The annual conference in the remote mining town of Kalgoorlie, in the Western Australian Goldfields region, is the glittering highlight of the resources industry's events calendar.
Up-and-coming miners prize their shot to flaunt their wares to investors, while the majors covet the chance to snag an award at the glitzy gala dinner.
In recent years, goldminers have been supplanted at the top of the roster by the battery minerals crowd, buoyed by the burgeoning demand for ores like lithium and nickel essential to the manufacturing of electric vehicles.
But a record run has sent the price of bullion soaring and investors flocking back to the precious metal.
Amid an upswing in mergers and acquisitions activity among goldminers, the largest has been Northern Star's $5 billion takeover of De Grey Mining.
Northern Star's Super Pit dominates the Kalgoorlie landscape.
The ASX giant's largest asset is a popular tourist destination, with thousands of visitors drawn to the pit's public lookout each year to watch colossal mining trucks wind their way up the serpentine access track or see scheduled blasts shake the sheer rock walls below.
But the De Grey deal handed Northern Star a project that could dwarf the 130-year-old deposit, which has been plagued by productivity and cost headwinds in the past year.
The newly-acquired Hemi deposit, in the iron-ore dominated Pilbara region, contains an estimated 11 million ounces of gold.
That would fetch more than $55 billion at current prices.
The project, which is still seeking regulatory approval, has a slightly lower grade than the Super Pit at 1.3 grams per tonne.
But given the ravenous appetite for gold, even much lower grade deposits will attract interest at the Diggers conference.

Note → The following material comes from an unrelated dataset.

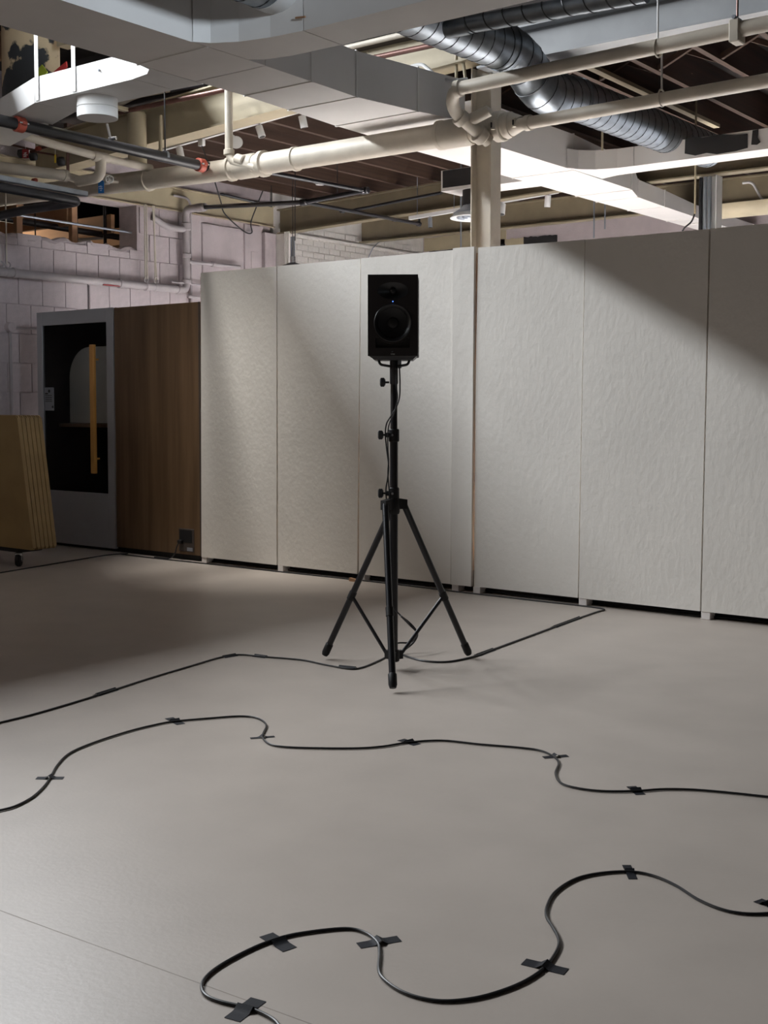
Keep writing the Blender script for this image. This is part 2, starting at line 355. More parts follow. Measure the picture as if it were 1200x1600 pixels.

Forum chair Jim Walker says the mood in the industry is upbeat.
"Gold's still going very, very well, lithium is coming back up again," he told AAP.
"So it's going to be a very positive conference from that point of view."

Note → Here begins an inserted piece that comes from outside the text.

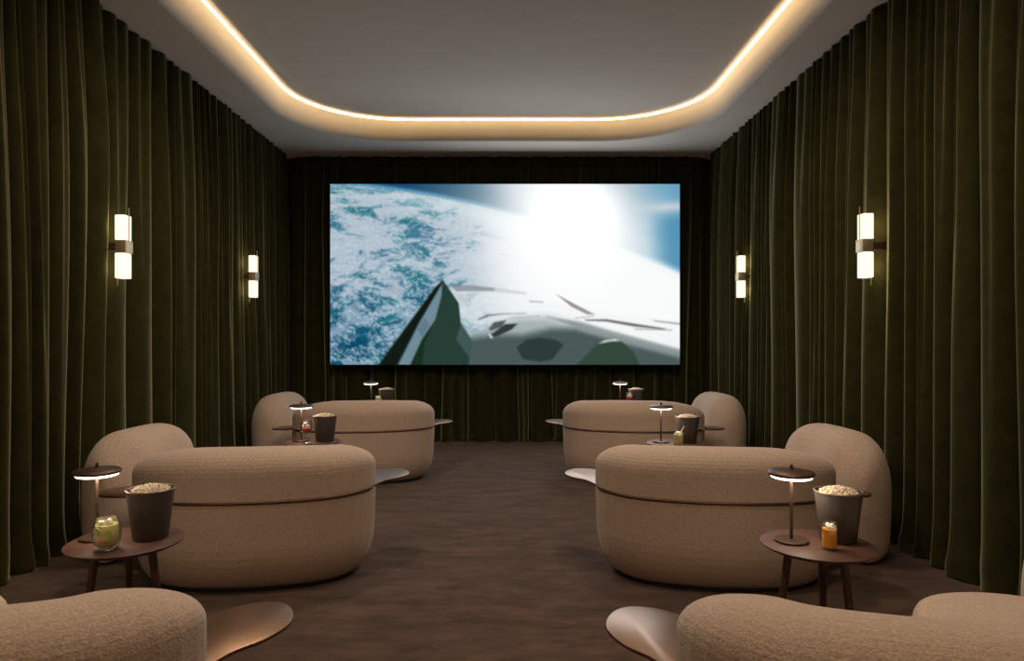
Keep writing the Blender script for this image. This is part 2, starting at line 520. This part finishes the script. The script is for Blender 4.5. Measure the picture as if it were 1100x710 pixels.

Lithium miners have been buoyed after a recovery in spodumene prices, after a global rout carved more than 90 per cent off the price of the mineral.
Prices have climbed 50 per cent since they bottomed out in June, with the stronger-than-expected uptake of electric vehicles now driving speculation lithium production will fall short of soaring demand.
But share prices for former market darlings IGO, Pilbara Minerals and Liontown Resources still languish well below the heights of two years ago.
While gold presenters now outweigh lithium at the conference, battery minerals producers will still make their presence felt.
Now in its 34th year, the forum is just as important to the Kalgoorlie economy as it is for micro-cap explorers looking to get their first project up.
More than 3000 people will flock to the town, swelling its population more than 10 per cent.
At Wednesday's gala night more than 1300 attendees will be catered for and a plane-load of staff flown in to serve them, given the limited staff and facilities in Kalgoorlie.
Marquees will be erected to house 154 exhibitors, while 65 presenters will hold court over three days.
It's no challenge for forum director Suzanne Christie, who has been organising the tricky logistics of the event from day one, Mr Walker said.